Louisiana Illuminator
Bill would allow industrial users to keep their employees on water regulation boards
The Louisiana Capitol Building, April 8, 2021. (Wes Muller/Louisiana Illuminator).
The Louisiana Legislature is close to approving a bill that would allow employees of industrial companies to sit on the groundwater district commissions that oversee the drinking water those companies use for commercial operations. The legislation would also retroactively void ethics violations five Baton Rouge-area groundwater district commissioners face over conflicts of interest.
The Senate has already approved Senate Bill 203, and it got out of the House Committee on House and Governmental Affairs without a single objection Wednesday.
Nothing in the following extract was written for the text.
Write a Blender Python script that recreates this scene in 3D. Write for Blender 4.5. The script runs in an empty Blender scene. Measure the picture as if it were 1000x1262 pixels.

The House will next take up the proposal that has faced little opposition from lawmakers so far.
Five years before five members of a Baton Rouge-area groundwater commission were charged with conflict-of-interest violations, an attorney for the commission warned of exactly the problem that led to the charges, commission records show.
In mid-2015, former Assistant Attorney General Megan K. Terrell, then the groundwater commission s legal advisor, concluded that state ethics law could bar commissioners from drawing a salary from the big groundwater users they were supposed to regulate, like Baton Rouge Water and ExxonMobil.
The 18-member Capital Area Ground Water Conservation Commission manages the Southern Hills aquifer, the drinking water source for nearly 600,000 people in the Baton Rouge area. The aquifer also supplies industries, farms, cattle ranches and others.